Les séries, c’est aussi un sujet de conversation important. « Bien qu’ils regardent beaucoup de séries seuls et à la maison, ils en parlent beaucoup entre eux, avec les amis et leur famille. Cela alimente leur réflexion sur des problématiques sociales — par exemple, Fugueuse, sur la prostitution chez les jeunes », relève la chercheuse.

Son étude auprès de 502 jeunes adultes francophones, dont un premier rapport a été présenté lors du dernier congrès de l’Acfas, montre que les jeunes regardent aussi des séries québécoises. Et ils en regarderaient plus si les plateformes, comme Netflix, en offraient plus.

 « Unité 9 fait partie des 5 séries les plus regardées. Il y a un attachement aux séries québécoises, mais elles sont moins visibles lorsque les jeunes se connectent sur Internet », soutient Christine Thoër. Ce que José, 19 ans, en droit au cégep, confirme : « je regarde pas en français et peu de séries québécoises — sauf Les Parents. Sur Netflix, il y a peu de contenu en provenance du Québec ».

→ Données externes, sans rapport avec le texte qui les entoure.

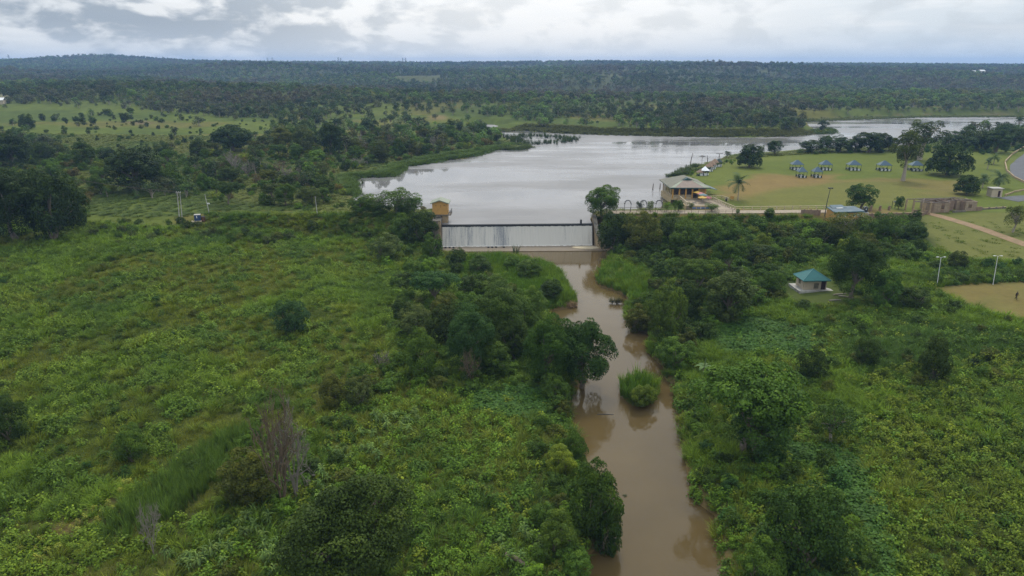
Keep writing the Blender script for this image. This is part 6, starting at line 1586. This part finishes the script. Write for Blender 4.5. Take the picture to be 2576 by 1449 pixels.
# ================================================================== teal-roofed hut
ht = thing('hut', 'small cream hut with a teal pyramid roof on a concrete plinth', 'building', (65.0, 141.2, 0.45), R(2)); ht.scale = (0.86, 0.86, 0.89); fz = 4.15
MB().bb(-4.3, 4.3, -3.0, 3.4, 2.6, fz - 0.02).build('plinth', M['concrete'], ht, bevel=0.04)
MB().bb(-2.9, 2.75, -2.0, 2.4, fz, 6.75).build('wall', M['plaster'], ht)
MB().bb(-0.35, 0.85, -2.06, -1.99, fz + 0.25, fz + 1.6).build('damp_patch', M['moss'], ht)
MB().bb(1.45, 2.55, -2.07, -1.98, fz, fz + 2.25).build('door', M['door'], ht); MB().bb(1.3, 1.44, -2.09, -1.97, fz, fz + 2.3).build('door_frame', M['plaster'], ht)
for xx in (-2.95, -2.2, 2.7): MB().box((xx, -2.05, fz + 1.3), (0.22, 0.22, 2.6)).build('pilaster', M['plaster'], ht)
MB().bb(-2.96, -2.89, -0.2, 0.9, fz + 0.9, fz + 1.9).build('window', M['moss'], ht)
e = [(-3.6, -2.75, 6.62), (3.5, -2.75, 6.62), (3.5, 3.1, 6.62), (-3.6, 3.1, 6.62)]; A = (0, 0.2, 8.75)
for i in range(4): quadslab(MB(), [e[i], e[(i + 1) % 4], A], 0.1).build('roof_slope', M['teal'], ht)
for i in range(4): MB().tube([Vector(e[i]) + Vector((0, 0, .03)), Vector(A) + Vector((0, 0, .04))], 0.07, 4).build('ridge_cap', M['tealcap'], ht)
MB().bb(-3.55, 3.45, -2.82, -2.70, 6.42, 6.58).build('fascia', M['teal'], ht)
for i, (x, y, l_, a_) in enumerate([(2112, 742, 3.0, 0.2), (2125, 748, 2.4, -0.5), (2100, 757, 2.6, 0.15)]):
    p = place(x, y); t = MB().tube([(-l_ / 2, 0, 0.15), (0, 0.1, 0.2), (l_ / 2, 0, 0.15)], [0.14, 0.13, 0.09], 7).build('log', M['paleb']); t.location = tuple(p); t.rotation_euler = (0, 0, a_); tag(t, ('cut log beside the trunk of the hut tree', 'shorter log under the hut tree', 'pale log in the grass in front of the hut')[i], 'log')
p = place(1297, 1425); t = MB().tube([(-1.3, 0, 0.9), (0, 0.2, 0.8), (1.4, -0.1, 0.7)], [0.25, 0.24, 0.2], 8).build('log', M['deadw']); t.location = tuple(p); t.rotation_euler = (0, 0.1, -0.5); tag(t, 'grey log lying in the weeds near the bottom edge', 'log')
# white lamp posts
for x, y, txt in ((2357, 719, 'left'), (2498, 716, 'right')):
    p = place(x, y); t = thing('lamp_post', 'white lamp post with a double head, %s one at the bare pitch' % txt, 'lamp post', tuple(p), 0, 'lamp posts at the bare pitch')
    MB().tube([(0, 0, -0.2), (-0.35, 0, 6.3)], [0.075, 0.055], 8).build('pole', M['white'], t)
    for s in (-1, 1): MB().tube([(-0.35, 0, 6.25), (-0.35 + s * 0.35, 0, 6.42), (-0.35 + s * 0.6, 0, 6.42)], 0.035, 5).build('arm', M['white'], t); MB().box((-0.35 + s * 0.75, 0, 6.40), (0.45, 0.25, 0.12)).build('lamp_head', M['white'], t, bevel=0.03)

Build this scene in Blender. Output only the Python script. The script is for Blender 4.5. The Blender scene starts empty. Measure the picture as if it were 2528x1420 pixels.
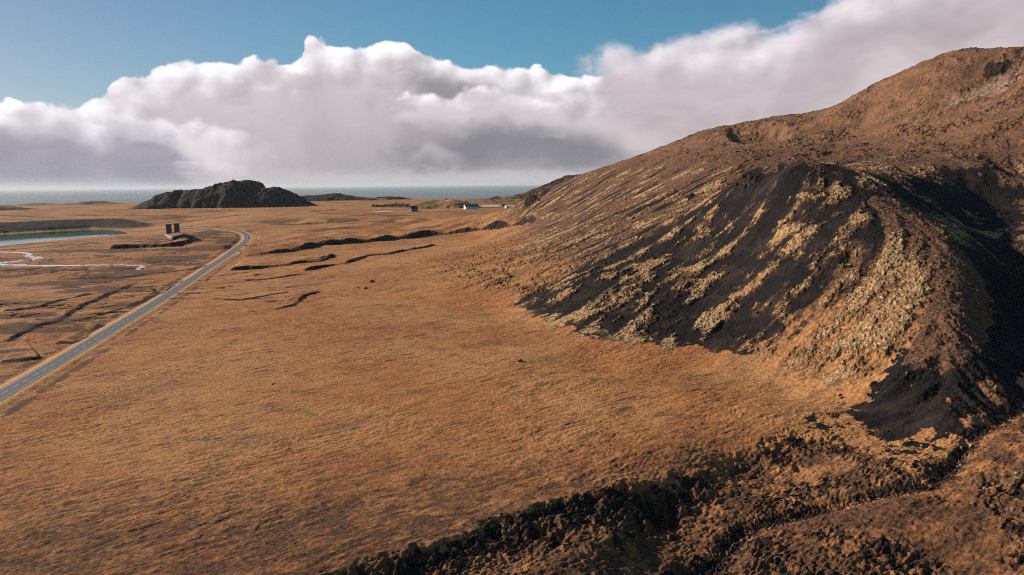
import bpy, math, random
import numpy as np
from mathutils import Matrix, Vector
R = math.radians
rng = np.random.default_rng(7)
random.seed(7)
scene = bpy.context.scene
COL = scene.collection
F32 = np.float32

# ------------------------------------------------------------------ camera
CAM_H = 80.0
FPX, CX, CY = 1685.0, 1264.0, 710.0            # focal length and centre in photo pixels
PITCH, ROLL = R(8.585), 0.0098
Fv = Vector((0, math.cos(PITCH), -math.sin(PITCH)))
U0 = Vector((0, math.sin(PITCH), math.cos(PITCH)))
R0 = Vector((1, 0, 0))
Rv = R0 * math.cos(ROLL) - U0 * math.sin(ROLL)
Uv = U0 * math.cos(ROLL) + R0 * math.sin(ROLL)
cam = bpy.data.objects.new('camera', bpy.data.cameras.new('camera'))
COL.objects.link(cam)
cam.matrix_world = Matrix(((Rv.x, Uv.x, -Fv.x, 0), (Rv.y, Uv.y, -Fv.y, 0), (Rv.z, Uv.z, -Fv.z, CAM_H), (0, 0, 0, 1)))
cam.data.sensor_width = 36
cam.data.lens = 36 * FPX / 2528
cam.data.clip_start = 1
cam.data.clip_end = 300000
scene.camera = cam
scene.view_settings.view_transform = 'Standard'
scene.view_settings.look = 'None'
EXPOSURE = 0.45
scene.view_settings.exposure = EXPOSURE
scene.view_settings.gamma = 1
scene.cycles.max_bounces = 6
scene.cycles.use_denoising = False
scene.cycles.filter_width = 1.0

def ray(px, py):
    return Fv + Rv * ((px - CX) / FPX) + Uv * ((CY - py) / FPX)
def at_depth(px, py, Y):
    v = ray(px, py)
    return (v.x * Y / v.y, Y, CAM_H + v.z * Y / v.y)

# ------------------------------------------------------------------ sun
SUN_AZ, SUN_EL = R(-72), R(24)                  # azimuth from +Y, negative = left
sun_dir = Vector((math.sin(SUN_AZ) * math.cos(SUN_EL), math.cos(SUN_AZ) * math.cos(SUN_EL), math.sin(SUN_EL)))
sl = bpy.data.lights.new('sun', 'SUN')
sl.energy = 5.0
sl.angle = R(0.5)
sl.color = (1.0, 0.87, 0.72)
so = bpy.data.objects.new('sun', sl)
COL.objects.link(so)
so.rotation_euler = (-sun_dir).to_track_quat('-Z', 'Y').to_euler()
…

La chercheuse a mené également avec le CEFRIO une étude quantitative sur les pratiques de divertissement en ligne des 12-25 ans, Visionnement connecté des jeunes au Québec. Une enquête qui avait fait ressortir que tous sont très actifs : 57 % regardent tous les jours des contenus différents — même si le temps de visionnement varie entre les 12-15 ans, les 16-18 ans et les 19-25 ans. Il y a une grande fragmentation des contenus regardés, mais la culture de la gratuité d’Internet domine.

Les séries policières frappent fort

José visionne surtout des séries policières : « je regarde environ 10 épisodes par semaine, sur mon cellulaire ou à l'ordinateur, essentiellement en anglais ou en espagnol, telles que Orange is the New Black, How to Get Away from Murder, CSI Miami, Pablo EscobarLa Casa de Papel, etc. »

Les séries policières cartonnent. « Mais ce n’est plus juste une série policière, on y trouve aussi de l’humour, des personnages creusés, des préoccupations sociales et des références qui vont faire réfléchir », relève la Pre Thoër.

Ce que les jeunes recherchent avant tout « c’est une autre manière de se faire raconter des histoires. Cela devient un rituel et une source de référence qu’ils partagent entre jeunes et qui participe aussi à leur construction identitaire. Les parents auraient intérêt à s’y intéresser », soutient encore la chercheuse.

Par contre, les jeunes avouent que le plus souvent, ils ignorent sur quelle plateforme — hors Netflix — ils visionnent leurs séries préférées. L’engagement des jeunes téléphages s’avère aussi plus volatil devant la surabondance des séries : plus de 500 étaient proposées en 2017 aux États-Unis (quoique pas toujours accessibles au Québec).

« Je regarde beaucoup de séries en rotation, mais je trouve qu’avec le temps, elles se ressemblent toutes beaucoup. Un de mes critères est de regarder les séries d’un acteur que j’apprécie. J’ai découvert ainsi Broadchurch, la fantastique série policière que je suis en ce moment », dit Myriam.